Enfin, autre projet préparé pour 2019 par l’association de Joëlle Pojé, et qui reprend plusieurs thèmes évoqués ici :
il s’agit d’une journée d’études, à Mâcon, le 28 septembre, centrée précisément sur le thème « Guillemin chrétien » évoqué ici ; parmi les orateurs prévus, Christian Nardin dira, à partir des souvenirs de leur amitié, comment il voit la foi de Guillemin, Joëlle Pojé parlera de l’affaire de « Par notre faute » et de la condamnation romaine, et Martine Jacques envisagera la foi de Robespierre – ce qui nous ramènera à la Révolution, et à Henri Guillemin historien, par un des biais qui suscitèrent le plus la polémique lors de la sortie de son livre de 1987.

Tout cela montre que nous ne devons surtout pas compartimenter Guillemin pour ne garder de lui que ce qui va dans le sens de nos propres préférences.
Qu’il ait été chrétien, loin de gêner notre compréhension de son œuvre, peut et doit y contribuer. Comme le reste.

Cela ne force personne à se signer en entrant dans l’église – ni même à entrer dans l’église.
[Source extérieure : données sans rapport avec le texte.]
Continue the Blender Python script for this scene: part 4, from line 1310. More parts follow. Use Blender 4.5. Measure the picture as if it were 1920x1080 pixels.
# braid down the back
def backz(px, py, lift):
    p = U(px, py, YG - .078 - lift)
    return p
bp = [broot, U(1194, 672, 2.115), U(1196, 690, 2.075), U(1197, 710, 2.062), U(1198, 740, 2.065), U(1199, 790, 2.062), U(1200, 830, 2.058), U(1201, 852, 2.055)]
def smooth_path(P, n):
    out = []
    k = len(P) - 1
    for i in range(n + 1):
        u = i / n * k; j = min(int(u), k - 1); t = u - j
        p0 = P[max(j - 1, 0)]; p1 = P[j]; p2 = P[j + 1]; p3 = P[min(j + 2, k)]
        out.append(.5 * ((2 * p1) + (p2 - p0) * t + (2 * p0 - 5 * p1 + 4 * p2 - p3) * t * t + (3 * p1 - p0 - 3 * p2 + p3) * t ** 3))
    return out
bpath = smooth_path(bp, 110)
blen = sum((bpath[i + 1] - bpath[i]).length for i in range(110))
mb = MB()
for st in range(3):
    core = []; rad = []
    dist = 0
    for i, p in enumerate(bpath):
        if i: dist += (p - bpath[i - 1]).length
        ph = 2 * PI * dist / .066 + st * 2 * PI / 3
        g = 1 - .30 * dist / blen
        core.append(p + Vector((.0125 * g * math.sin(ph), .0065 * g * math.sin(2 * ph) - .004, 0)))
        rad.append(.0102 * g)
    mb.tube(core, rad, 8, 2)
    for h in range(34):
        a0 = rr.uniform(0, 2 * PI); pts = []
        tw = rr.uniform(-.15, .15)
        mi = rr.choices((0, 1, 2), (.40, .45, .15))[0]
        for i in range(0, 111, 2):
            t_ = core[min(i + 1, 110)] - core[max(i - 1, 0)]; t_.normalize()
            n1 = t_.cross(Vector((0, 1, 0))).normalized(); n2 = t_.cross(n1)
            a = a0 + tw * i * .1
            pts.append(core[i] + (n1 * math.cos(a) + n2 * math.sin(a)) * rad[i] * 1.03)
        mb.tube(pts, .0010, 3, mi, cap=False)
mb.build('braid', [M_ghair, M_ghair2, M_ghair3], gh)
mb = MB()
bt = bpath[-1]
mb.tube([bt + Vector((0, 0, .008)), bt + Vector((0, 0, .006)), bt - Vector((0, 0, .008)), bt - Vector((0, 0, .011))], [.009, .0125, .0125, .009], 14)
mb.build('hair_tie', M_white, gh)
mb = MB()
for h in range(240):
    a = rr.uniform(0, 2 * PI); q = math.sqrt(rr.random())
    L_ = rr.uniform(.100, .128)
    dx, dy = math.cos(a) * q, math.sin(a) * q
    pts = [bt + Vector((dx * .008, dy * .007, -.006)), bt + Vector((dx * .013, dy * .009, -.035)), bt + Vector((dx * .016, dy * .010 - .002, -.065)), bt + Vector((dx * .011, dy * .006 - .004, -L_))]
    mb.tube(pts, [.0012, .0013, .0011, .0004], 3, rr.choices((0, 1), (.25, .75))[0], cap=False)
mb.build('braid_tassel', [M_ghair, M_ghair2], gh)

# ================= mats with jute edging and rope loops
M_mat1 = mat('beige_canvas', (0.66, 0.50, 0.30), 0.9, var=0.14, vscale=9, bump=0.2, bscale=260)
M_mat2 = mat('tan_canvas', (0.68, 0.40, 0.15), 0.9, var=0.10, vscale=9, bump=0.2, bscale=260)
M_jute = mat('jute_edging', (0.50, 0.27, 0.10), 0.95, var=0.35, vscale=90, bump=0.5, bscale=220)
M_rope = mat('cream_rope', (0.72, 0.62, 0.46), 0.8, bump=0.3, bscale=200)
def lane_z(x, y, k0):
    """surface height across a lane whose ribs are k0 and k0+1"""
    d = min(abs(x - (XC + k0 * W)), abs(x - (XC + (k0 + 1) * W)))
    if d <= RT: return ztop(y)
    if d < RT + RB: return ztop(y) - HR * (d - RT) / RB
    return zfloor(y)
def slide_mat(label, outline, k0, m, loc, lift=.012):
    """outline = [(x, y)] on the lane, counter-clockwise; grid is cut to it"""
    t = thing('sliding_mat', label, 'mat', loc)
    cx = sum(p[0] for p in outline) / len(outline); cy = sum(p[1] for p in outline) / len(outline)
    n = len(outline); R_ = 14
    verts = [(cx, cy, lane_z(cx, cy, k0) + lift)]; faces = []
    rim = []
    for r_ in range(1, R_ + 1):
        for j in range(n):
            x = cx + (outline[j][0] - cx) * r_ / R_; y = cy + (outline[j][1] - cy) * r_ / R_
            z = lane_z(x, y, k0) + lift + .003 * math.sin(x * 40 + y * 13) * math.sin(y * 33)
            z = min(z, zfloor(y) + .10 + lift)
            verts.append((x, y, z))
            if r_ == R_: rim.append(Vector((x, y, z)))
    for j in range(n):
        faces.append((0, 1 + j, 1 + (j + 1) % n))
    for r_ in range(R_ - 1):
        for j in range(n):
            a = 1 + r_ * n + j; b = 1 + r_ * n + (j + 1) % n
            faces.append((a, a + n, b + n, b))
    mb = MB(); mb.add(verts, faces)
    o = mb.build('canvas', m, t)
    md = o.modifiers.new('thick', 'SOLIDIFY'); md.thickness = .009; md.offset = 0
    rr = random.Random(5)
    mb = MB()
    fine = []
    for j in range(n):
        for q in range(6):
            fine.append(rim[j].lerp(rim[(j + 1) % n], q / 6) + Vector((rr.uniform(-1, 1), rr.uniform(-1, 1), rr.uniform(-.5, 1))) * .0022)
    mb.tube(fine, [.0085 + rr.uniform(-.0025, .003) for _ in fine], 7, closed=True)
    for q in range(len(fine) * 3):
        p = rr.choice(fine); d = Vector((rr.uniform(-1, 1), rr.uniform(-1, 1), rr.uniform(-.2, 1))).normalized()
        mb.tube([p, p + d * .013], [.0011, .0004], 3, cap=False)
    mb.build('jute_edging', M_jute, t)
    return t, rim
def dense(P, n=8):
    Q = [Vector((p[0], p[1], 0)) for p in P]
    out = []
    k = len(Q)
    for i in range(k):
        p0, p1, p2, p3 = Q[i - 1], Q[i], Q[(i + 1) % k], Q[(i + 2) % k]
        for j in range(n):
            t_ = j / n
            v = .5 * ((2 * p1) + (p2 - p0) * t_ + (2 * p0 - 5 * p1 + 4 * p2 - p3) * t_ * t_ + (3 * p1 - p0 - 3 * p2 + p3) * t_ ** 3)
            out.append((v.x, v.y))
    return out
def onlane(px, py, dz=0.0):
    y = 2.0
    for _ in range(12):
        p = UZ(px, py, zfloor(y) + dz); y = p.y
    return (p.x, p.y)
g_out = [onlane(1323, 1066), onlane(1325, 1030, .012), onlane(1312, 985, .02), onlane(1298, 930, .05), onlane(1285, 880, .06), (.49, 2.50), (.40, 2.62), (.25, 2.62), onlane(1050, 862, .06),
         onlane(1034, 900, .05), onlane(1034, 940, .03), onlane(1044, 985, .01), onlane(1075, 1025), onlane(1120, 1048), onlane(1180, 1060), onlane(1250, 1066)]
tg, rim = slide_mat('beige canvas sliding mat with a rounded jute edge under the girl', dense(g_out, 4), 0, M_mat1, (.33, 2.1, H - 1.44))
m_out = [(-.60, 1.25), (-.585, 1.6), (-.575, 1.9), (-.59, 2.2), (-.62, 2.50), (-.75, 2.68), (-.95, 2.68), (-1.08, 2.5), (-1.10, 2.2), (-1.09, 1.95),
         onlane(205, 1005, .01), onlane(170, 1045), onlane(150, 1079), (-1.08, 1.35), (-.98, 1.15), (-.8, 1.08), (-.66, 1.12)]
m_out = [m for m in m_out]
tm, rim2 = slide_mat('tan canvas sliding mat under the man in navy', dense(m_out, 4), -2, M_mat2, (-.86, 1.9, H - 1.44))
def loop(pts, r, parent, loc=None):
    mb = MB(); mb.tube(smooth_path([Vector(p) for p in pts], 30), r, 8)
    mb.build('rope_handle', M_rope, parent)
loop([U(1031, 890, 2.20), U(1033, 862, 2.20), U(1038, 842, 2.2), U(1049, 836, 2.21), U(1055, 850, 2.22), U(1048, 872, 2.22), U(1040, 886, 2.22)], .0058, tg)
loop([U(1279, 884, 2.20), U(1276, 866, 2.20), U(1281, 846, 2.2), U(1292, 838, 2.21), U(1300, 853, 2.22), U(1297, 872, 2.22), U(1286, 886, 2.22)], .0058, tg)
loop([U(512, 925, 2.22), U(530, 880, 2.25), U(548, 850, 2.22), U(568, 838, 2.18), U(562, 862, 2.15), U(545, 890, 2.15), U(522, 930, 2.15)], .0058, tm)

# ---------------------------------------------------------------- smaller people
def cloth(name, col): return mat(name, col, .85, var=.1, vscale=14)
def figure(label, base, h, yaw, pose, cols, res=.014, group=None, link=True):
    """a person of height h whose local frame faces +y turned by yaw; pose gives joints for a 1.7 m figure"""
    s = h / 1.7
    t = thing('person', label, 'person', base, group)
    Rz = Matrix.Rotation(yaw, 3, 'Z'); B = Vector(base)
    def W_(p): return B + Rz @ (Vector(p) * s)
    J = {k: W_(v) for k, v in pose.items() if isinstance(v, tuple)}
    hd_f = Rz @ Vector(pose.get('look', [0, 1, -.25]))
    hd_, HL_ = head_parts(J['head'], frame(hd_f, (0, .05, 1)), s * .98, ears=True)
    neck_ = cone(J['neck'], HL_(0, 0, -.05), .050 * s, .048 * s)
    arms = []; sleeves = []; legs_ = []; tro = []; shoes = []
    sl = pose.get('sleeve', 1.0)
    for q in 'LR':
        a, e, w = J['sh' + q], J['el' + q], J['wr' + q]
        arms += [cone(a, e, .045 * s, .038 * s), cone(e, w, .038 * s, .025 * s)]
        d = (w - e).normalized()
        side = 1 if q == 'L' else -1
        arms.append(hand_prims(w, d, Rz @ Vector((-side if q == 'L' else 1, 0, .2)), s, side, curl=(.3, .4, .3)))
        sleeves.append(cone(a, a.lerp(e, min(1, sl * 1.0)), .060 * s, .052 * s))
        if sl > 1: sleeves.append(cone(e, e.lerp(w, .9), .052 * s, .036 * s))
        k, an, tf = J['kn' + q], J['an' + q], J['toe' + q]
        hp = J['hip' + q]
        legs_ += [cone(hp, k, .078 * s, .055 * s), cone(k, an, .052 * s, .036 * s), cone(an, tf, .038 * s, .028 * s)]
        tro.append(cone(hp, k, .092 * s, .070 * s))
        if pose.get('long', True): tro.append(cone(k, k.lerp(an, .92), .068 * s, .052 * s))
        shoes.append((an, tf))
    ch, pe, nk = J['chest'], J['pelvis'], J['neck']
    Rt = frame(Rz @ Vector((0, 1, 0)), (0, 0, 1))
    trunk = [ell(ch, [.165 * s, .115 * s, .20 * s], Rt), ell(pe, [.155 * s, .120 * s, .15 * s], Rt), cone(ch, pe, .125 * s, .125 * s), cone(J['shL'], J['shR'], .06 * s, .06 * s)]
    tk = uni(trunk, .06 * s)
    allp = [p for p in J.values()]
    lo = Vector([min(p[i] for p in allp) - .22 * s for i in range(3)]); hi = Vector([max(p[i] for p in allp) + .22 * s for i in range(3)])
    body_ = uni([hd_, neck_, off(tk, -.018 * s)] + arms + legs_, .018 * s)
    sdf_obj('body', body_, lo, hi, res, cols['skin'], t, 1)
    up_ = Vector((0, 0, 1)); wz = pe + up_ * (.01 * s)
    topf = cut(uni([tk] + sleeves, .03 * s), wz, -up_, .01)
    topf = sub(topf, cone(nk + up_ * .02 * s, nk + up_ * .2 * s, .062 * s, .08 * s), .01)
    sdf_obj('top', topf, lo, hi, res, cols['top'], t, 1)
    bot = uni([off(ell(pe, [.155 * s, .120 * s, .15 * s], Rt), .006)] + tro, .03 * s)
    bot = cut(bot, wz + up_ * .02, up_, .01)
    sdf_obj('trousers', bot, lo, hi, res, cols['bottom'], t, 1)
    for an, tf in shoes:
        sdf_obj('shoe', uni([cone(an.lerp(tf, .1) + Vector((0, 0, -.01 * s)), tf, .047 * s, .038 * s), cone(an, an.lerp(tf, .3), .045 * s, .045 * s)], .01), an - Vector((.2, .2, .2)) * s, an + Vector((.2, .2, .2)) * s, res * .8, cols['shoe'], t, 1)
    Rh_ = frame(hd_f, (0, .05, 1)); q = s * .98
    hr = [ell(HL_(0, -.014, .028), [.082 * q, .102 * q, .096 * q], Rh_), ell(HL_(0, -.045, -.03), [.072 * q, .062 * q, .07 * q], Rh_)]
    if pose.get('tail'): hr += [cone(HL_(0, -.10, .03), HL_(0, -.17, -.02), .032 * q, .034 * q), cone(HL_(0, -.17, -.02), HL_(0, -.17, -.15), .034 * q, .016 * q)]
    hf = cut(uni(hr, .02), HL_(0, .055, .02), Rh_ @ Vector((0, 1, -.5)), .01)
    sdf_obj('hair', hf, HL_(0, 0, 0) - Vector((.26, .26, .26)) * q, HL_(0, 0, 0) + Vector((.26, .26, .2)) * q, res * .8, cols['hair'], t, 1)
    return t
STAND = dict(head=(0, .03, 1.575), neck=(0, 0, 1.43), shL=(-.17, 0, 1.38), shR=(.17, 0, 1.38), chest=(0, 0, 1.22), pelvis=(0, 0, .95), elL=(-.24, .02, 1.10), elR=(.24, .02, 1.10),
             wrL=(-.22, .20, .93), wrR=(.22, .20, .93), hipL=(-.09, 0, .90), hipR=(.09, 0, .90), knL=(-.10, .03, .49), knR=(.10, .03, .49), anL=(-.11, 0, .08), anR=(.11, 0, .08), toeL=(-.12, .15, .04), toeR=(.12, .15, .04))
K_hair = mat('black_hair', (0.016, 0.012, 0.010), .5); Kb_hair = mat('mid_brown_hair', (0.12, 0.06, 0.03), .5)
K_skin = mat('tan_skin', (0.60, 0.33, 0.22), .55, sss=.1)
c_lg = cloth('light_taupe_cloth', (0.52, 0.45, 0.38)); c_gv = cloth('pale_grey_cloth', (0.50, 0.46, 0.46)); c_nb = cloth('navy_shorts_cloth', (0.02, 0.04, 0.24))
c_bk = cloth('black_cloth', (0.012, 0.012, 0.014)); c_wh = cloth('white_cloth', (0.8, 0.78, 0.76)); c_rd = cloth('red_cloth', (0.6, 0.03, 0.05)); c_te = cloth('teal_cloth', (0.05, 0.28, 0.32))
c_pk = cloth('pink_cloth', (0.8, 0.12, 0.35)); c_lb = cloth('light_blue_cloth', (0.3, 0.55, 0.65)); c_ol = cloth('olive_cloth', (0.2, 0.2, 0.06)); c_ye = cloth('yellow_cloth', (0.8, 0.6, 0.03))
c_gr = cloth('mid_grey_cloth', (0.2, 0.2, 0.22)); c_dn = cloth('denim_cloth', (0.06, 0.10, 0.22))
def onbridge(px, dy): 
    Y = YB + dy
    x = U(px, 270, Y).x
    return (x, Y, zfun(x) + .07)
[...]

Note rédigée par Patrick Berthier

Photogramme tiré du film « 2001 l’odyssée de l’espace » (1968) de Stanley Kubrick – Mystère du monolithe noir comme symbole de l’immensité de l’Univers et de la pensée humaine

Une réponse sur « Guillemin chrétien »

Merci pour ce bel article,
« Quelque chose s’est passé, quelque chose d’humain au sens plein du terme… »
écrivez – vous en évoquant la représentation par Christian Nardin de « Reste avec Nous » à Clessé et les échanges qui l’ont suivie.
Je crois que vous mettez ainsi des mots sur quelque chose de difficile à exprimer mais
qui fait tout l’intérêt de ne pas oublier le H.G chrétien.
Cette humanité, au sens plein du terme, que trans-portait Henri Guillemin ne se
nourrit pas seulement de son interprétation lucide et intelligente des sources en
tant qu’historien ou de son regard politique sur l’actualité de son époque, mais
aussi du regard qu’il posait sur les êtres humains en tant que chrétien, précisément.
A mon sens, c’est ce regard qui lui a permis de porter un éclairage original
et irremplaçable sur la vie d’un Robespierre ou d’une Jeanne d’Arc, par exemple.